Llegué a la otra esquina, esa en la que de a poco los impúberes nos fuimos concentrando para tomar la posta a los que eligieron crecer, ir a la universidad o al trabajo. Esa orilla que miraba a la parada de bus del colegio femenino, donde las cinco o seis chicas que esperaban su transporte al plantel vespertino, nos compartían su perspectiva del mundo y nos invitaban a un espacio, para nosotros, bastante extraño. Era un entorno de dulzura que contrastaba nuestras bromas soeces y en el que cada uno de nosotros se mostraba fuerte o culto, inteligente o divertido. Allí gozábamos los dulces minutos anteriores a la partida a clases y los posteriores a su regreso y disfrutábamos de ese tiempo poco conocido de pañuelos perfumados, el cual nos atraía sobremanera. Esa esquina, "la parada", una vez que las chicas iban para su casa, acunó noches interminables de risa y guitarra, vio encender nuestros incipientes cigarrillos y cobijó el beso de las primeras novias.
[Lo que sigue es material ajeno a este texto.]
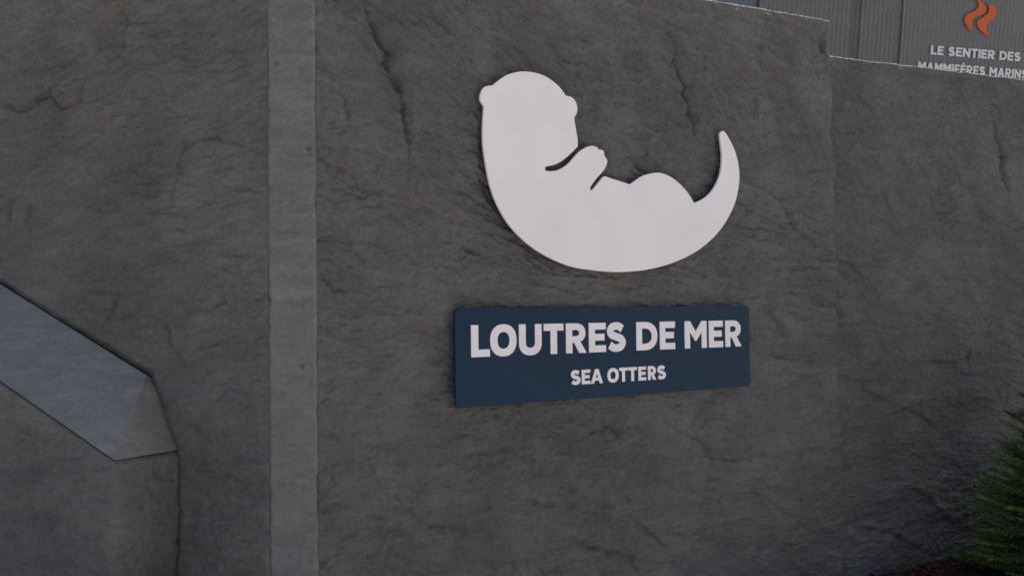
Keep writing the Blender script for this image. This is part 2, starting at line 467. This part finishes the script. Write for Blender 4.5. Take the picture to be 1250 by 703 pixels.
# wall running back to the left
def h_left(U, Z):
    h = slate(U, Z, 400, 0.85, lean=-0.15)
    for i, c in enumerate(CR_L):
        big = i == 0
        h = crack(U, Z, h, c, 0.034 if big else 0.019, 0.014 if big else 0.010, 0.017 if big else 0.010, seed=40 + i)
    zb_ = lambda u: 1.4052 - 0.428 * (u + 0.707)
    dd = np.where(U < -0.70, (Z - zb_(U)) * 0.92, np.where(Z > 1.08, (U + 0.543) * 0.9 + (Z - 1.073) * 0.44, U + 0.543))
    fl = sstep(0.0, 0.10, dd)
    h = np.minimum(h, 0.004) * (1 - fl) * 0.5 + h * fl - 0.022 * np.exp(-((dd - 0.004) / 0.012) ** 2) - 0.03 * sstep(0.0, -0.02, dd)
    return h
ul = np.concatenate([np.arange(-4.4, -1.85, 0.014), np.arange(-1.85, 0.001, 0.0065)])
LW0 = W0 - Vector((0.998, 0.069, 0)) * 0.195; L_RZ = R(-27.4)
lw = link('stone_wall', relief_wall('stone_wall_left', ul, lambda u: 3.38 + 0.008 * fbm(u / 0.2, u * 0, 32, 4), h_left, 0.4, edge_r=0.010, dz=0.0065), M_STONE_L)
lw.location = LW0; lw.rotation_euler = (0, 0, L_RZ)
tag(lw, 'stone wall running back on the left, behind the low wall with sloped coping', 'wall', 'riven stone walls')

# wall turning away on the right
RW0 = Vector((2.00801, 6.15612, 0)); R_RZ = R(30)
def h_right(U, Z):
    h = slate(U, Z, 700, 0.95, lean=0.45)
    for i, c in enumerate(CR_R):
        big = i == 1
        h = crack(U, Z, h, c, 0.038 if big else 0.017, 0.020 if big else 0.010, 0.018 if big else 0.010, seed=70 + i)
    return h
ur = np.concatenate([np.arange(-0.12, 2.3, 0.0065), np.arange(2.3, 5.0, 0.016)])
rw = link('stone_wall', relief_wall('stone_wall_right', ur, lambda u: np.interp(u, [-0.1, 0.4, 0.9, 2.05, 5], [3.265, 3.277, 3.30, 3.338, 3.42]) + 0.005 * fbm(u / 0.16, u * 0, 33, 4, 0.6), h_right, 0.4, dz=0.0065), M_STONE_R)
rw.location = RW0; rw.rotation_euler = (0, 0, R_RZ)
tag(rw, 'lower darker stone wall behind the green conifer on the right', 'wall', 'riven stone walls')

# low wall with sloped coping in front of the left wall
PR, E0, SL = 0.3185, -0.543, -0.428             # how far it stands out, its end, fall of the coping
low = empty('low_wall', LW0, L_RZ)
tag(low, 'low stone wall with a smooth sloping grey coping, bottom left', 'wall')
ZE = 1.0733                                   # underside of the coping at its end
us = np.concatenate([np.arange(-3.6, -1.5, 0.014), np.arange(-1.5, E0 - 0.003, 0.006), [E0]])
sp = np.arange(0.006, 0.40, 0.006)
path = [(u, -PR, 0.0, -1.0, u) for u in us] + [(E0, -PR + s, 1.0, 0.0, E0 + s) for s in sp]
nv = 230
pu = np.array([p[4] for p in path]); Sg = np.linspace(0, 1, nv)
tops = np.where(pu <= E0, ZE + SL * (pu - E0), ZE) - 0.010
Uu = np.repeat(pu[:, None], nv, 1); Zz = -0.15 + (tops[:, None] + 0.15) * Sg[None]
dtop = tops[:, None] - Zz
hl = slate(Uu, Zz, 500, 1.15) * (0.5 + 0.5 * sstep(E0 + 0.02, E0 - 0.10, Uu)) * (0.35 + 0.65 * sstep(0.0, 0.06, dtop)) + 0.004
for cu, cz, r_ in ((-0.36, 0.93, .010), (-0.35, 0.91, .008), (-0.40, 0.86, .014), (-0.30, 0.98, .009), (-0.30, 0.86, .010), (-0.24, 0.95, .006)):
    hl -= 0.012 * np.exp(-(((Uu - cu) / 1.7) ** 2 + (Zz - cz) ** 2) / r_ ** 2)
hl = hl - 0.012 * np.clip(1 - dtop / 0.014, 0, 1) ** 2 - np.clip(1 - np.abs(Uu - E0) / 0.03, 0, 1) ** 2 * 0.006
X = np.array([p[0] for p in path])[:, None] + hl * np.array([p[2] for p in path])[:, None]
Y = np.array([p[1] for p in path])[:, None] + hl * np.array([p[3] for p in path])[:, None]
X[len(us) - 1] += 0.5 * hl[len(us) - 1]
Vv = np.stack([X, Y, Zz], -1)
Vt = Vv[:, -1].copy(); Vt[:, 1] = 0.12; Vt[:, 2] -= 0.004    # bed under the coping
Vv = np.concatenate([Vv, Vt[:, None]], 1)
idx = np.arange(Vv.shape[0] * Vv.shape[1]).reshape(Vv.shape[:2])
Fl = np.stack([idx[:-1, :-1], idx[1:, :-1], idx[1:, 1:], idx[:-1, 1:]], -1).reshape(-1, 4)
link('stone_face', mesh_np('low_stone_face', Vv.reshape(-1, 3), Fl, True), M_STONE_B, low)
# coping: weathered face falling to the front and to the right, hipped at its end
XL = -3.6; HU, HZ = -0.707, 1.4052
zf = lambda u: ZE + SL * (u - E0)
zb = lambda u: HZ + SL * (u - HU)
ins = 0.005
Vc = [(XL, -PR + ins, zf(XL)), (E0 - ins, -PR + ins, ZE), (E0 - ins, -0.006, ZE), (HU, -0.006, HZ - 0.004), (XL, -0.006, zb(XL) - 0.004),
      (XL, 0.10, zf(XL)), (E0 - ins, 0.10, ZE), (HU, 0.10, HZ - 0.05), (XL, 0.10, zb(XL) - 0.05)]
Fc = [(0, 1, 3, 4), (1, 2, 3), (0, 5, 6, 1), (1, 6, 2), (2, 6, 7, 3), (3, 7, 8, 4), (4, 8, 5, 0), (5, 8, 7, 6)]
mc = fix_normals(mesh_pd('coping', Vc, Fc))
bm = bmesh.new(); bm.from_mesh(mc)
es = [e for e in bm.edges if all(v.co.y < 0.05 for v in e.verts) and e.calc_face_angle(0) > 0.15 and not all(v.co.y > -0.02 for v in e.verts)]
bmesh.ops.bevel(bm, geom=es, offset=0.004, segments=2, affect='EDGES', clamp_overlap=True)
bm.to_mesh(mc); bm.free()
link('coping', mc, M_COPING, low)['label'] = 'smooth blue-grey sloping coping with a hipped end'

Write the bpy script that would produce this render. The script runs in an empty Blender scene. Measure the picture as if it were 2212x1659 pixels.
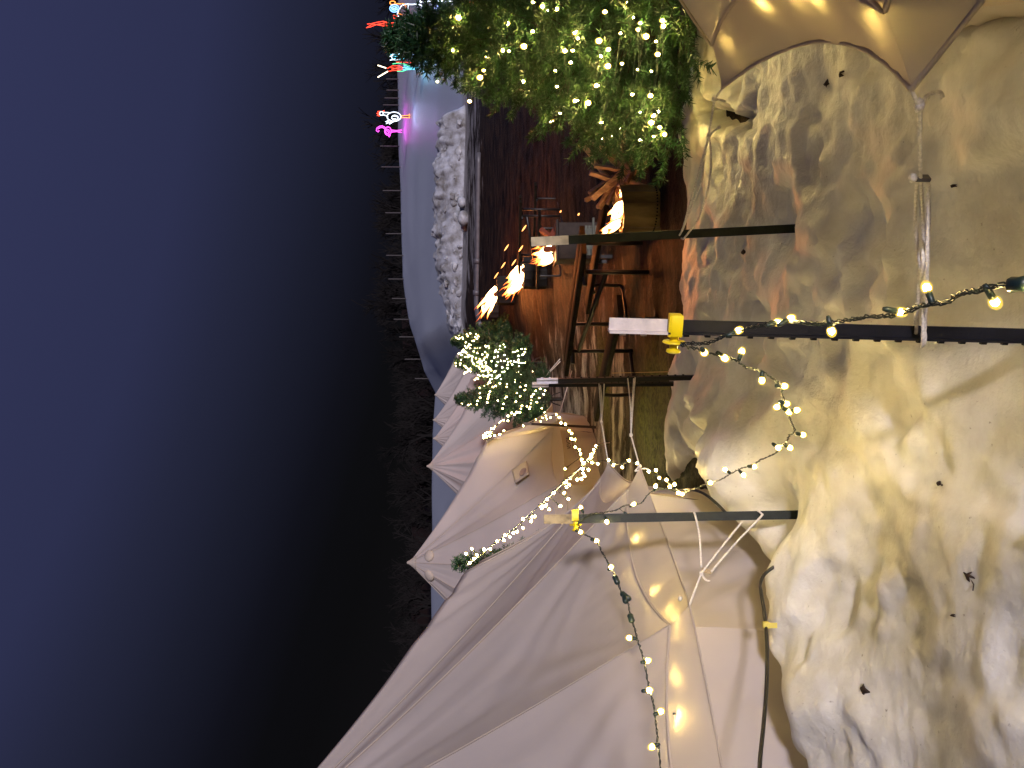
import bpy, math, random
import numpy as np
from mathutils import Vector, Matrix, noise

random.seed(7)
C = bpy.context.scene
COL = C.collection
R_ = math.radians

# ------------------------------------------------------------------ camera (held sideways: picture left is the sky)
F, CX, CY, VH, EYE = 1640.0, 1106.0, 829.5, 1070.0, 1.25
PITCH = math.atan((CX - VH) / F)
FW = Vector((0, math.cos(PITCH), -math.sin(PITCH)))
UP = Vector((0, math.sin(PITCH), math.cos(PITCH)))
RT = Vector((1, 0, 0))
CAM = Vector((0, 0, EYE))
cd = bpy.data.cameras.new('camera')
cam = bpy.data.objects.new('camera', cd)
COL.objects.link(cam)
cd.sensor_width = 36.0
cd.lens = F / 2212 * 36
cd.clip_start = 0.05
cd.clip_end = 600
M = Matrix((((-UP).x, RT.x, (-FW).x, CAM.x), ((-UP).y, RT.y, (-FW).y, CAM.y), ((-UP).z, RT.z, (-FW).z, CAM.z), (0, 0, 0, 1)))
cam.matrix_world = M
C.camera = cam

# ------------------------------------------------------------------ world, sun, exposure
SUN_EL, SUN_AZ = R_(9.0), R_(-22.0)          # light travels towards (sin az, cos az)
w = bpy.data.worlds.new('World')
C.world = w
w.use_nodes = True
nt = w.node_tree
nt.nodes.clear()
out = nt.nodes.new('ShaderNodeOutputWorld')
bg = nt.nodes.new('ShaderNodeBackground')
sky = nt.nodes.new('ShaderNodeTexSky')
sky.sky_type = 'NISHITA'
sky.sun_disc = False
sky.sun_elevation = SUN_EL
sky.sun_rotation = math.atan2(-math.sin(SUN_AZ), -math.cos(SUN_AZ))
tc = nt.nodes.new('ShaderNodeTexCoord')
sp = nt.nodes.new('ShaderNodeSeparateXYZ')
nt.links.new(tc.outputs['Generated'], sp.inputs[0])
ma = nt.nodes.new('ShaderNodeMath'); ma.operation = 'MULTIPLY'; ma.inputs[1].default_value = 0.28
nt.links.new(sp.outputs['X'], ma.inputs[0])
ad = nt.nodes.new('ShaderNodeMath'); ad.operation = 'ADD'
nt.links.new(sp.outputs['Z'], ad.inputs[0]); nt.links.new(ma.outputs[0], ad.inputs[1])
rp = nt.nodes.new('ShaderNodeValToRGB')
el = rp.color_ramp.elements
el[0].position = 0.0; el[0].color = (0.0030, 0.0025, 0.0030, 1)
el[1].position = 1.0; el[1].color = (0.028, 0.031, 0.095, 1)
for p_, c_ in ((.10, (.0021, .0018, .0022, 1)), (.15, (.0023, .0021, .0029, 1)), (.20, (.0036, .0036, .0067, 1)), (.28, (.0078, .0087, .0182, 1)), (.36, (.0130, .0148, .0340, 1)), (.44, (.0190, .0218, .0560, 1)), (.62, (.0236, .0270, .0720, 1))):
    e = el.new(p_); e.color = c_
nt.links.new(ad.outputs[0], rp.inputs[0])
hs = nt.nodes.new('ShaderNodeMix'); hs.data_type = 'RGBA'; hs.blend_type = 'ADD'; hs.inputs[0].default_value = 0.0002
nt.links.new(rp.outputs[0], hs.inputs[6]); nt.links.new(sky.outputs[0], hs.inputs[7])
nt.links.new(hs.outputs[2], bg.inputs[0])
bg.inputs[1].default_value = 1.0
nt.links.new(bg.outputs[0], out.inputs[0])

sd = bpy.data.lights.new('sun', 'SUN')
sd.energy = 2.5
sd.angle = R_(4.0)
sd.color = (1.0, 0.90, 0.99)
so = bpy.data.objects.new('sun', sd)
COL.objects.link(so)
sdir = Vector((math.sin(SUN_AZ) * math.cos(SUN_EL), math.cos(SUN_AZ) * math.cos(SUN_EL), -math.sin(SUN_EL)))
so.rotation_euler = sdir.to_track_quat('-Z', 'Y').to_euler()

C.view_settings.view_transform = 'Standard'
C.view_settings.look = 'None'
C.view_settings.exposure = 0.4
C.view_settings.gamma = 1.0
C.render.engine = 'CYCLES'
cy = C.cycles
cy.use_denoising = True
cy.max_bounces = 7
cy.diffuse_bounces = 3
cy.transmission_bounces = 5
cy.transparent_max_bounces = 8
cy.sample_clamp_indirect = 3.0
cy.caustics_reflective = False
cy.caustics_refractive = False

# ------------------------------------------------------------------ pixel helpers (2212 x 1659 reading of the photograph)
def P(X, Y, d):
    return CAM + FW * d + RT * ((CY - Y) / F * d) + UP * ((CX - X) / F * d)

def lerp(a, b, t):
    return a + (b - a) * t

def smooth(a, b, x):
    t = min(1.0, max(0.0, (x - a) / (b - a)))
    return t * t * (3 - 2 * t)

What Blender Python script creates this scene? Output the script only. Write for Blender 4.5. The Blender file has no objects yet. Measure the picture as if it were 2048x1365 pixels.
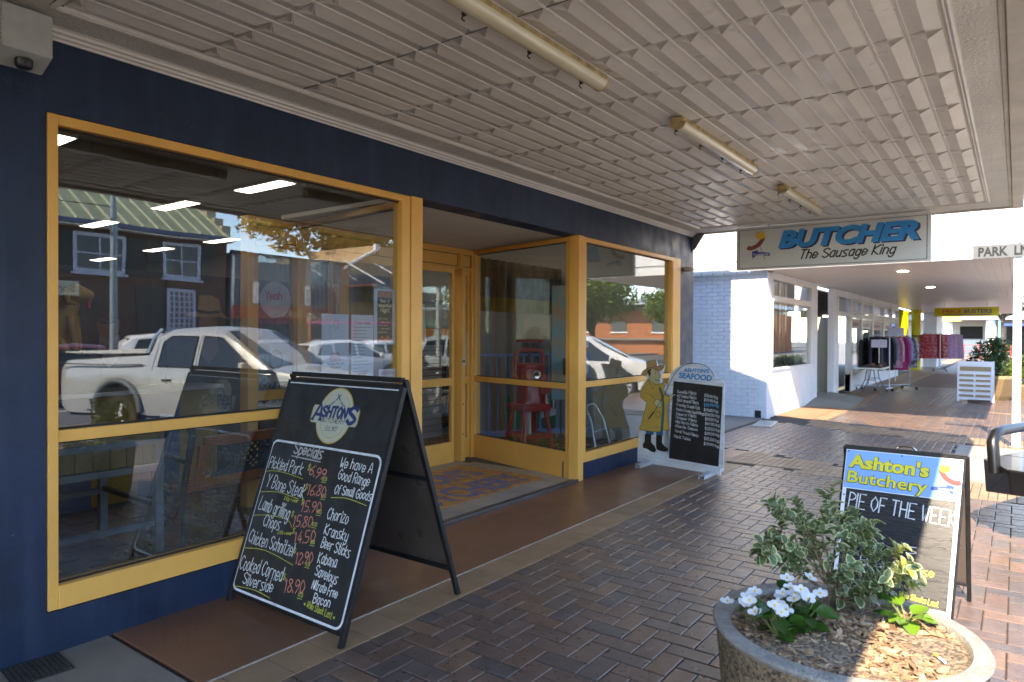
import bpy, math, random
from mathutils import Vector, Matrix
random.seed(7)
S = bpy.context.scene
COL = S.collection
PI = math.pi
R = math.radians
# ------------------------------------------------------------------ camera
RT = (0.594796, -0.803862, 0.004894); UP = (0.004367, 0.009319, 0.999947); FW = (0.803865, 0.594743, -0.009054)
cd = bpy.data.cameras.new('camera'); cam = bpy.data.objects.new('camera', cd); COL.objects.link(cam)
cd.sensor_width = 36; cd.lens = 24.0; cd.clip_start = 0.05; cd.clip_end = 1500
cam.matrix_world = Matrix(((RT[0], UP[0], -FW[0], 0), (RT[1], UP[1], -FW[1], 0), (RT[2], UP[2], -FW[2], 1.58), (0, 0, 0, 1)))
cd.dof.use_dof = True; cd.dof.focus_distance = 4.6; cd.dof.aperture_fstop = 2.8
S.camera = cam
# ------------------------------------------------------------------ daylight
SUN = Vector((-0.93, -0.18, 1.0)).normalized()
w = bpy.data.worlds.new('World'); S.world = w; w.use_nodes = True
nt = w.node_tree; bg = nt.nodes['Background']
sky = nt.nodes.new('ShaderNodeTexSky'); sky.sky_type = 'NISHITA'; sky.sun_disc = False
sky.sun_elevation = math.asin(SUN.z); sky.sun_rotation = math.atan2(SUN.x, SUN.y)
sky.air_density = 1.0; sky.dust_density = 0.0; sky.ozone_density = 4.0; sky.altitude = 1500
nt.links.new(sky.outputs[0], bg.inputs[0]); bg.inputs[1].default_value = 0.15
sl = bpy.data.lights.new('sun', 'SUN'); so = bpy.data.objects.new('sun', sl); COL.objects.link(so)
sl.energy = 2.3; sl.angle = R(0.55); sl.color = (1.0, 0.94, 0.85)
so.rotation_euler = (-SUN).to_track_quat('-Z', 'Y').to_euler(); so.location = (-20, -6, 30)
S.view_settings.view_transform = 'Standard'; S.view_settings.look = 'None'
S.view_settings.exposure = 2.95; S.view_settings.gamma = 1.0; S.view_settings.use_curve_mapping = False
S.view_settings.use_white_balance = True; S.view_settings.white_balance_temperature = 8300; S.view_settings.white_balance_tint = 12
S.cycles.max_bounces = 10; S.cycles.diffuse_bounces = 4; S.cycles.glossy_bounces = 4
S.cycles.transparent_max_bounces = 24; S.cycles.caustics_reflective = False; S.cycles.caustics_refractive = False
S.cycles.sample_clamp_indirect = 6.0

# ------------------------------------------------------------------ materials
MT = {}
def pm(name, col, rough=.55, var=.12, vs=4., bump=0., bs=60., metal=0., spec=.5, coat=0., col2=None, c2=(.45, .6), rand=0., world=False,
       stretch=(1, 1, 1), emit=0., det=5., speck=None, rv=0., fleck=None, stain=0., streak=0., transl=0.):
    """procedural surface: noise-mottled base colour, fine bump, roughness variation"""
    if name in MT: return MT[name]
    m = bpy.data.materials.new(name); m.use_nodes = True; t = m.node_tree; n = t.nodes; L = t.links.new
    b = n['Principled BSDF']
    b.inputs['Roughness'].default_value = rough; b.inputs['Metallic'].default_value = metal
    b.inputs['Specular IOR Level'].default_value = spec; b.inputs['Coat Weight'].default_value = coat
    tc = n.new('ShaderNodeTexCoord'); mp = n.new('ShaderNodeMapping'); mp.inputs['Scale'].default_value = stretch
    if world:
        g = n.new('ShaderNodeNewGeometry'); L(g.outputs['Position'], mp.inputs[0])
    else: L(tc.outputs['Object'], mp.inputs[0])
    nz = n.new('ShaderNodeTexNoise'); nz.inputs['Scale'].default_value = vs; nz.inputs['Detail'].default_value = det; nz.inputs['Roughness'].default_value = .6
    L(mp.outputs[0], nz.inputs[0])
    cr = n.new('ShaderNodeValToRGB'); e = cr.color_ramp.elements
    c = Vector(col)
    if col2 is None:
        e[0].position = .3; e[1].position = .7
        e[0].color = (*(c * (1 - var)), 1); e[1].color = (*[min(x, 1) for x in c * (1 + var)], 1)
    else:
        e[0].position, e[1].position = c2; e[0].color = (*c, 1); e[1].color = (*col2, 1)
    L(nz.outputs[0], cr.inputs[0]); out = cr.outputs[0]
    if speck:
        v = n.new('ShaderNodeTexVoronoi'); v.inputs['Scale'].default_value = speck[0]; L(mp.outputs[0], v.inputs[0])
        sr = n.new('ShaderNodeValToRGB'); sr.color_ramp.elements[0].color = (*speck[1], 1); sr.color_ramp.elements[1].color = (*speck[2], 1)
        sp = n.new('ShaderNodeSeparateColor'); L(v.outputs['Color'], sp.inputs[0]); L(sp.outputs[0], sr.inputs[0])
        mx = n.new('ShaderNodeMix'); mx.data_type = 'RGBA'; mx.inputs[0].default_value = speck[3]
        L(out, mx.inputs[6]); L(sr.outputs[0], mx.inputs[7]); out = mx.outputs[2]
    def mixin(fac, colr):
        nonlocal out
        q = n.new('ShaderNodeMix'); q.data_type = 'RGBA'; L(fac, q.inputs[0]); L(out, q.inputs[6])
        if isinstance(colr, tuple): q.inputs[7].default_value = (*colr, 1)
        else: L(colr, q.inputs[7])
        out = q.outputs[2]
    def thr(scale, lo, hi, amount, st=(1, 1, 1), det_=6):
        m3 = n.new('ShaderNodeMapping'); m3.inputs['Scale'].default_value = st; L(mp.outputs[0], m3.inputs[0])
        q = n.new('ShaderNodeTexNoise'); q.inputs['Scale'].default_value = scale; q.inputs['Detail'].default_value = det_; L(m3.outputs[0], q.inputs[0])
        r = n.new('ShaderNodeMapRange'); r.inputs[1].default_value = lo; r.inputs[2].default_value = hi; r.inputs[3].default_value = 0; r.inputs[4].default_value = amount; L(q.outputs[0], r.inputs[0]); return r.outputs[0]
    if stain: mixin(thr(1.7, .48, .68, stain), tuple(x * .55 for x in col))
    if streak: mixin(thr(9, .52, .72, streak, (1, 1, .07)), tuple(min(1, x * 1.5 + .02) for x in col))
    if fleck: mixin(thr(fleck[0], fleck[1], fleck[1] + .02, fleck[3]), fleck[2])
    if rand:
        oi = n.new('ShaderNodeObjectInfo'); mr = n.new('ShaderNodeMapRange'); mr.inputs[3].default_value = 1 - rand; mr.inputs[4].default_value = 1 + rand
        L(oi.outputs['Random'], mr.inputs[0]); hs = n.new('ShaderNodeHueSaturation'); L(mr.outputs[0], hs.inputs['Value']); L(out, hs.inputs['Color']); out = hs.outputs[0]
    L(out, b.inputs['Base Color'])
    if bump:
        nb = n.new('ShaderNodeTexNoise'); nb.inputs['Scale'].default_value = bs; nb.inputs['Detail'].default_value = 4; L(mp.outputs[0], nb.inputs[0])
        bm = n.new('ShaderNodeBump'); bm.inputs['Strength'].default_value = min(bump, 1); bm.inputs['Distance'].default_value = .01 if bump <= 1 else .01 * bump
        L(nb.outputs[0], bm.inputs['Height']); L(bm.outputs[0], b.inputs['Normal'])
    if rv:
        n2 = n.new('ShaderNodeTexNoise'); n2.inputs['Scale'].default_value = vs * 2.3; n2.inputs['Detail'].default_value = 6; L(mp.outputs[0], n2.inputs[0])
        m2 = n.new('ShaderNodeMapRange'); m2.inputs[1].default_value = .3; m2.inputs[2].default_value = .7
        m2.inputs[3].default_value = max(rough - rv, .02); m2.inputs[4].default_value = min(rough + rv, 1); L(n2.outputs[0], m2.inputs[0]); L(m2.outputs[0], b.inputs['Roughness'])
    if emit:
        b.inputs['Emission Color'].default_value = (*col, 1); b.inputs['Emission Strength'].default_value = emit
    if transl:
        tb = n.new('ShaderNodeBsdfTranslucent'); ms = n.new('ShaderNodeMixShader'); ms.inputs[0].default_value = transl; L(out, tb.inputs[0])
        L(b.outputs[0], ms.inputs[1]); L(tb.outputs[0], ms.inputs[2]); L(ms.outputs[0], n['Material Output'].inputs[0])
    MT[name] = m
    return m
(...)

Me apoyé en la pared de la misma esquina donde aprendí a fumar. Entre las bocanadas de humo, recordé el día en que aparecieron ennoviados Silvia la lideresa del colegio y el jefe de nuestra cuadrilla, el Fer, el único que ya pintaba bigote. Ambos, como si fuera posguerra, decidieron que todos debíamos hacer pareja a partir de un ingenuo sorteo. Yo era el más joven y pequeño del grupo, pero los papelillos me favorecieron con la chica más deseada. Esto provocó la protesta de los galanes y Fer decidió una nueva rifa. Esta vez la suerte me favoreció con Mary, pretendida por el segundo al mando, quien miró al jefe suplicante. Entonces Fer dio su veredicto: Adriana, menor para mí con un año y aún con la dulzura y belleza infantiles, sería mi novia. Siempre he agradecido su sabia decisión…

Dejé la esquina con una sonrisa en los labios y dos lagrimitas en las mejillas, y luego de varios pasos llegué a la que fuera mi casa. Estaba convertida en un inmenso local comercial, era otra víctima de los años de crisis, en que la clase media quitó las flores del jardín y en su lugar puso un pequeño negocio que apoye al sueldo precarizado. Entonces miré con atención y vi que toda mi calle se había transformado en una secuencia de imprentas, tiendas, locales de películas piratas y antros de comida chatarra.

Mientras miraba con desdén el afeamiento de mi calle, encontré a Doña Susi que me saludó afectuosa y su cariño me hizo recordar la hermosa esencia barrial. Al frente, en la zapatería del Pino, vi al Mapi, a Homerito y a un chico que no conocía, disfrutar una cerveza. Mientras me acercaba, pensé que es a todos ellos que Rubén Blades les canta. Pues ellos son "los que sobrevivieron..., los que nunca se fueron y no se rindieron".

El reencuentro con el que dejé niño convertido en hombre y con quien fuera joven convertido en anciano fue eufórico. Me sirvieron un trago que bebí lentamente, sintiendo en él, el sabor de los cientos de cervezas bebidas en la misma esquina. Devolví el vaso común al nuevo vecino y éste me preguntó cuándo salí del barrio. Recordé ese día, de hace 20 años en que partí a la Costa, como tantos emigrantes serranos, pero respondí como Aníbal Troilo en su “Nocturno…”: ¿Cuándo?, ¡yo no me he ido! yo siempre estoy llegando… Y cada vez que llego, mi barrio me recibe con una cerveza o un abrazo.